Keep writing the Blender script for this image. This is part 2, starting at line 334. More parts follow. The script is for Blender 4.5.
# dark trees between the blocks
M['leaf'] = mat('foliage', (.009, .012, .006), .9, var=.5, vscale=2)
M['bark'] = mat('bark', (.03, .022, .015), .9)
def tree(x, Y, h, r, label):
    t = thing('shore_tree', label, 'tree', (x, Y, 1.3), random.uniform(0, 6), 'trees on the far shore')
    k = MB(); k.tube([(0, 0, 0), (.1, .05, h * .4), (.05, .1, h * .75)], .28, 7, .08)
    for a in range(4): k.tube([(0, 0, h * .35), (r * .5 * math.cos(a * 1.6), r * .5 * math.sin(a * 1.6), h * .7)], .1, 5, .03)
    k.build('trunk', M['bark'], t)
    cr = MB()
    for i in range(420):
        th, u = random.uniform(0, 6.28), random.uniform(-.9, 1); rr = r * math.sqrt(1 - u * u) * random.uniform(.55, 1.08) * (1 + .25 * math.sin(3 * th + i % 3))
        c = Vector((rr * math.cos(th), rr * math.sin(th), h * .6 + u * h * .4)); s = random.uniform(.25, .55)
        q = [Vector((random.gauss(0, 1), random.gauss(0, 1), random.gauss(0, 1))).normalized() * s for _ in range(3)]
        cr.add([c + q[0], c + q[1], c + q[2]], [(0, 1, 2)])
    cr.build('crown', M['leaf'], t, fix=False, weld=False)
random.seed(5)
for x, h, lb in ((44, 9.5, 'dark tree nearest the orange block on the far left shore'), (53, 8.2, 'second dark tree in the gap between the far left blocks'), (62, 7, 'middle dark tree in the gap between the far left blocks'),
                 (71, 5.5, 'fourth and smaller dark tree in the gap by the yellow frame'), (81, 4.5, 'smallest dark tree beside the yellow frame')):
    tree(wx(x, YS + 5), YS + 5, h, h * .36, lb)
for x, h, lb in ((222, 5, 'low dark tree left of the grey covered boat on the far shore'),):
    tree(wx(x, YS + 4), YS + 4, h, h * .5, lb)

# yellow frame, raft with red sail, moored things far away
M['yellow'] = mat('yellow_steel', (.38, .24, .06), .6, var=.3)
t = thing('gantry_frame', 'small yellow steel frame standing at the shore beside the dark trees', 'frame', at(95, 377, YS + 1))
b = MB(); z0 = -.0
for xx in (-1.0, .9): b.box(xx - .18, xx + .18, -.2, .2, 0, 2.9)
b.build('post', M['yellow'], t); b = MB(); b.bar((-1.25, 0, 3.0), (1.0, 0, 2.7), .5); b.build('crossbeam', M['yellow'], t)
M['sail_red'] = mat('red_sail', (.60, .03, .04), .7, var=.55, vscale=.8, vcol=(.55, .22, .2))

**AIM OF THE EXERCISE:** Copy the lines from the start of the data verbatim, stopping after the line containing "tree(wx(x, YS + 4), YS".

**RESULT OF THIS TASK:**
Keep writing the Blender script for this image. This is part 2, starting at line 334. More parts follow. The script is for Blender 4.5.
# dark trees between the blocks
M['leaf'] = mat('foliage', (.009, .012, .006), .9, var=.5, vscale=2)
M['bark'] = mat('bark', (.03, .022, .015), .9)
def tree(x, Y, h, r, label):
    t = thing('shore_tree', label, 'tree', (x, Y, 1.3), random.uniform(0, 6), 'trees on the far shore')
    k = MB(); k.tube([(0, 0, 0), (.1, .05, h * .4), (.05, .1, h * .75)], .28, 7, .08)
    for a in range(4): k.tube([(0, 0, h * .35), (r * .5 * math.cos(a * 1.6), r * .5 * math.sin(a * 1.6), h * .7)], .1, 5, .03)
    k.build('trunk', M['bark'], t)
    cr = MB()
    for i in range(420):
        th, u = random.uniform(0, 6.28), random.uniform(-.9, 1); rr = r * math.sqrt(1 - u * u) * random.uniform(.55, 1.08) * (1 + .25 * math.sin(3 * th + i % 3))
        c = Vector((rr * math.cos(th), rr * math.sin(th), h * .6 + u * h * .4)); s = random.uniform(.25, .55)
        q = [Vector((random.gauss(0, 1), random.gauss(0, 1), random.gauss(0, 1))).normalized() * s for _ in range(3)]
        cr.add([c + q[0], c + q[1], c + q[2]], [(0, 1, 2)])
    cr.build('crown', M['leaf'], t, fix=False, weld=False)
random.seed(5)
for x, h, lb in ((44, 9.5, 'dark tree nearest the orange block on the far left shore'), (53, 8.2, 'second dark tree in the gap between the far left blocks'), (62, 7, 'middle dark tree in the gap between the far left blocks'),
                 (71, 5.5, 'fourth and smaller dark tree in the gap by the yellow frame'), (81, 4.5, 'smallest dark tree beside the yellow frame')):
    tree(wx(x, YS + 5), YS + 5, h, h * .36, lb)
for x, h, lb in ((222, 5, 'low dark tree left of the grey covered boat on the far shore'),):
    tree(wx(x, YS + 4), YS + 4, h, h * .5, lb)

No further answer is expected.